Anglers should keep in mind, Lake Singletary is heavily developed, relatively close to Worcester and is a popular recreational spot, particularly as water temperatures warm. To ensure parking, anglers should hit the lake early and late in the day. 

A map of Lake Singletary showing the various depths is available on the MassWildlife web site.

To access Lake Singletary take Route 146 south to Exit 8 in Millbury and head west on West Main Street.


Connecticut is home to a number of prime bass lakes but Candlewood Lake in the New Fairfield, Brookfield and Danbury area is one of the best. The lake has a robust largemouth bass fishery but Candlewood Lake is particularly known for its smallmouth bass with trophy specimens possible during the May to early June pre-spawn and spawn periods. Because of that, and due to its size as the largest lake in Connecticut and varied structure and cover, Candlewood gets a lot of pressure from local and visiting anglers. Several bass tournaments and derbies are held on the lake each year. 

Candlewood Lake covers some 5,064 acres. Although long and narrow for the most part, its 65-mile-long shoreline is dented with bays and coves of various size and depths. Several points and necks jut into the lake and there are a number of islands of various sizes. All of it is prime bass water offering a mixed bag of cover and structure. 

A thing to keep in mind is that water temperatures vary in different areas of the lake, typically depending on spring weather conditions.
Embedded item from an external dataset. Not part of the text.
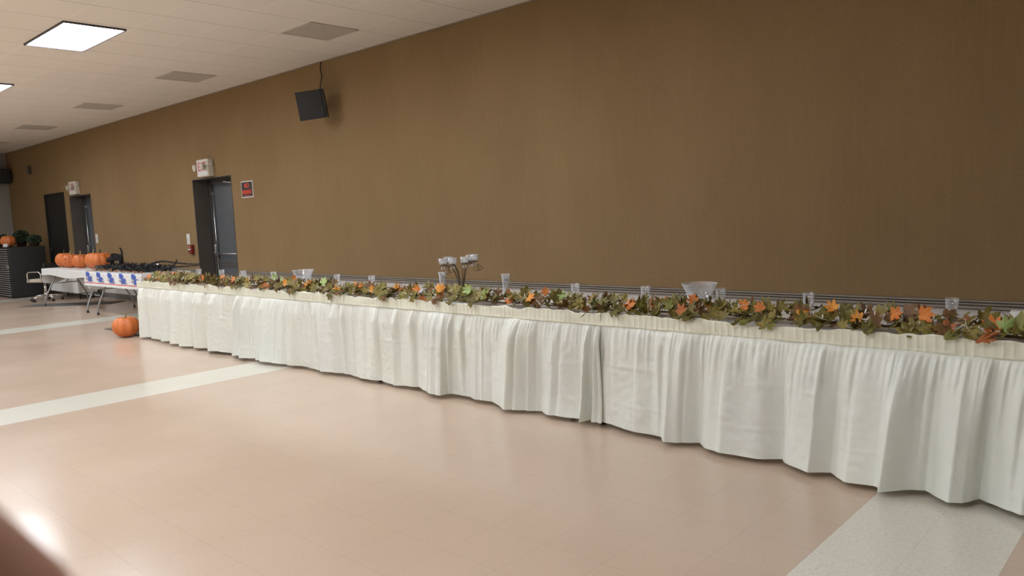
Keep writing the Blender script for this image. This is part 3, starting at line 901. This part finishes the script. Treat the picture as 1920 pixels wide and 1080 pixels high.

During cooler springs the smaller, shallower coves are apt to warm quicker than the larger, deeper coves, bays, and off the various points, and the spawning season can be in place or almost over by early June or so. The point is, with the arrival of June, anglers may be fishing for both spawning and post-spawn bass so tactics and offerings should be selected accordingly. The nice thing is whatever the case, bass will be aggressive or active somewhere on the big lake.

Access to Candlewood Lake is available on the south end of Lattins Cove Boat Launch in Danbury, off Forty Acre Mountain Road. Another option is at the Squantz Cove off Route 39 in New Fairfield on the west side.


Most of the lakes and ponds in southern Rhode Island are smaller than 100 acres. There are exceptions, such as Worden and Watchaug ponds, both excellent bass water. Indian Pond in South Kingston is another. At 221 acres, Indian Lake is one of the largest lakes in the state.

But size doesn’t always mean great depth. At an average depth of just 9 feet Indian Lake is rather shallow. Milfoil and other weed growth is evident along some of the shorelines, and along with the rocky bottom offers ample cover for bass. Some offshore boulders and rock piles and submerged shoals offer additional cover along with the island drop-offs on the north end.

Due to its southern location and proximity to Block Island Sound and Narragansett Bay, Indian Lake warms quickly in the spring. By June the spawn has reached its heights most years, so much of the action is for post-spawn bass. Due to its shallow depths the best action generally comes on floating and shallow running lures, baits and plastics. 

Access Indian Lake from U.S. Route 1 in the Indian Lakes Shore area of South Kingston by taking Arrow Head Trail to its end and turning left (south) onto Indian Trail to the state-owned fishing access.